* _Given problem_
Give the material once more, word for word, without any images.

* _Material_
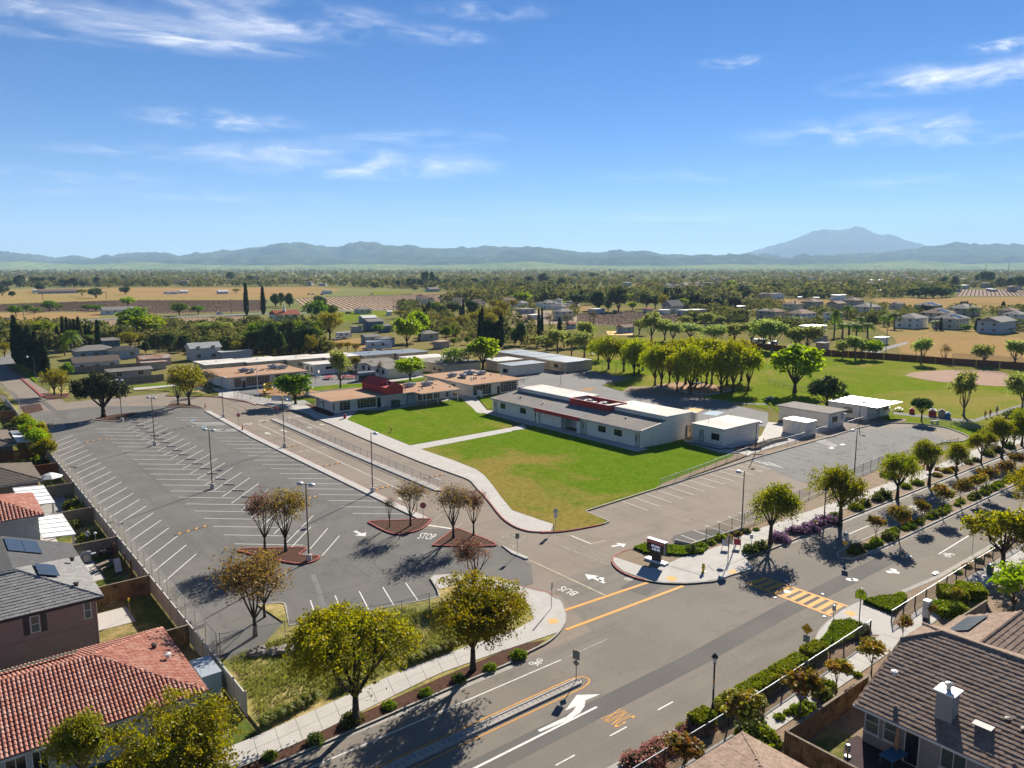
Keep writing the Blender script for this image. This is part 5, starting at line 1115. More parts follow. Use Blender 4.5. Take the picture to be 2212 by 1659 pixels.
def hip_house(name,label,x0,x1,y0,y1,h,k,wall,roofm,over=.5,tile=None,tw=.3,cl_=.36,ridge_axis=None,limit=0,caps=True,z=0.0,gable=False,fascia='fascia',faces=('x','y','X','Y')):
    """hip (or gable) roofed house; k = pitch; tiles on the faces named ('x' faces -X, 'X' faces +X ...)"""
    o = thing(name,label,'house',(x0,y0,z));X,Y = x1 - x0,y1 - y0
    MB().box(0,X,0,Y,-.1,h).build('wall',wall,o)
    a,b,c_,d = x0 - over,x1 + over,y0 - over,y1 + over;ax = ridge_axis or ('x' if X > Y else 'y');half = min(b - a,d - c_) / 2 if not gable else ((d - c_) / 2 if ax == 'x' else (b - a) / 2);top = z + h + half * k;e = z + h
    if ax == 'x': r0 = (a + (0 if gable else half),(c_ + d) / 2);r1 = (b - (0 if gable else half),(c_ + d) / 2)
    else: r0 = ((a + b) / 2,c_ + (0 if gable else half));r1 = ((a + b) / 2,d - (0 if gable else half))
    P_ = {'00': (a,c_,e),'10': (b,c_,e),'11': (b,d,e),'01': (a,d,e),'r0': (*r0,top),'r1': (*r1,top)}
    if ax == 'x': FS = {'y': ('00','10','r1','r0'),'X': ('10','11','r1'),'Y': ('11','01','r0','r1'),'x': ('01','00','r0')}
    else: FS = {'y': ('00','10','r0'),'X': ('10','11','r1','r0'),'Y': ('11','01','r1'),'x': ('01','00','r0','r1')}
    rm = MB();off = Vector(o.location)
    for f in FS.values(): rm.poly([tuple(Vector(P_[q]) - off) for q in f])
    rm.poly([tuple(Vector(P_[q]) - off - Vector((0,0,.02))) for q in ('01','11','10','00')])
    roof = rm.build('roof',roofm,o)
    g = MB();L0 = Vector((a,c_,0)) - off;L1 = Vector((b,d,0)) - off;ez = e - off.z
    g.box(L0.x - .03,L1.x + .03,L0.y - .05,L0.y - .005,ez - .2,ez - .01).box(L0.x - .05,L0.x - .005,L0.y,L1.y,ez - .2,ez - .01).box(L1.x + .005,L1.x + .05,L0.y,L1.y,ez - .2,ez - .01).box(L0.x,L1.x,L1.y + .005,L1.y + .05,ez - .2,ez - .01)
    g.build('gutter',fascia,o)
    if tile:
        for fc in faces:
            q = [Vector(P_[s]) for s in FS[fc]];u = (q[1] - q[0]);nrm = (q[1] - q[0]).cross(q[2] - q[0]).normalized();u.normalize();v = nrm.cross(u).normalized()
            if v.z < 0: v = -v
            tile_field(roof,q[0],u,v,[[((s - q[0]).dot(u),(s - q[0]).dot(v)) for s in q]],tw,cl_,tile,roofm,limit if not isinstance(limit,dict) else limit.get(fc,0))
    if caps:
        for s,r_ in (('00','r0'),('10','r1' if ax == 'x' else 'r0'),('11','r1'),('01','r0' if ax == 'x' else 'r1')):
            if not gable: ridge(roof,P_[s],P_[r_],.11,roofm)
        ridge(roof,P_['r0'],P_['r1'],.11,roofm)
    return o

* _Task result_
Keep writing the Blender script for this image. This is part 5, starting at line 1115. More parts follow. Use Blender 4.5. Take the picture to be 2212 by 1659 pixels.
def hip_house(name,label,x0,x1,y0,y1,h,k,wall,roofm,over=.5,tile=None,tw=.3,cl_=.36,ridge_axis=None,limit=0,caps=True,z=0.0,gable=False,fascia='fascia',faces=('x','y','X','Y')):
    """hip (or gable) roofed house; k = pitch; tiles on the faces named ('x' faces -X, 'X' faces +X ...)"""
    o = thing(name,label,'house',(x0,y0,z));X,Y = x1 - x0,y1 - y0
    MB().box(0,X,0,Y,-.1,h).build('wall',wall,o)
    a,b,c_,d = x0 - over,x1 + over,y0 - over,y1 + over;ax = ridge_axis or ('x' if X > Y else 'y');half = min(b - a,d - c_) / 2 if not gable else ((d - c_) / 2 if ax == 'x' else (b - a) / 2);top = z + h + half * k;e = z + h
    if ax == 'x': r0 = (a + (0 if gable else half),(c_ + d) / 2);r1 = (b - (0 if gable else half),(c_ + d) / 2)
    else: r0 = ((a + b) / 2,c_ + (0 if gable else half));r1 = ((a + b) / 2,d - (0 if gable else half))
    P_ = {'00': (a,c_,e),'10': (b,c_,e),'11': (b,d,e),'01': (a,d,e),'r0': (*r0,top),'r1': (*r1,top)}
    if ax == 'x': FS = {'y': ('00','10','r1','r0'),'X': ('10','11','r1'),'Y': ('11','01','r0','r1'),'x': ('01','00','r0')}
    else: FS = {'y': ('00','10','r0'),'X': ('10','11','r1','r0'),'Y': ('11','01','r1'),'x': ('01','00','r0','r1')}
    rm = MB();off = Vector(o.location)
    for f in FS.values(): rm.poly([tuple(Vector(P_[q]) - off) for q in f])
    rm.poly([tuple(Vector(P_[q]) - off - Vector((0,0,.02))) for q in ('01','11','10','00')])
    roof = rm.build('roof',roofm,o)
    g = MB();L0 = Vector((a,c_,0)) - off;L1 = Vector((b,d,0)) - off;ez = e - off.z
    g.box(L0.x - .03,L1.x + .03,L0.y - .05,L0.y - .005,ez - .2,ez - .01).box(L0.x - .05,L0.x - .005,L0.y,L1.y,ez - .2,ez - .01).box(L1.x + .005,L1.x + .05,L0.y,L1.y,ez - .2,ez - .01).box(L0.x,L1.x,L1.y + .005,L1.y + .05,ez - .2,ez - .01)
    g.build('gutter',fascia,o)
    if tile:
        for fc in faces:
            q = [Vector(P_[s]) for s in FS[fc]];u = (q[1] - q[0]);nrm = (q[1] - q[0]).cross(q[2] - q[0]).normalized();u.normalize();v = nrm.cross(u).normalized()
            if v.z < 0: v = -v
            tile_field(roof,q[0],u,v,[[((s - q[0]).dot(u),(s - q[0]).dot(v)) for s in q]],tw,cl_,tile,roofm,limit if not isinstance(limit,dict) else limit.get(fc,0))
    if caps:
        for s,r_ in (('00','r0'),('10','r1' if ax == 'x' else 'r0'),('11','r1'),('01','r0' if ax == 'x' else 'r1')):
            if not gable: ridge(roof,P_[s],P_[r_],.11,roofm)
        ridge(roof,P_['r0'],P_['r1'],.11,roofm)
    return o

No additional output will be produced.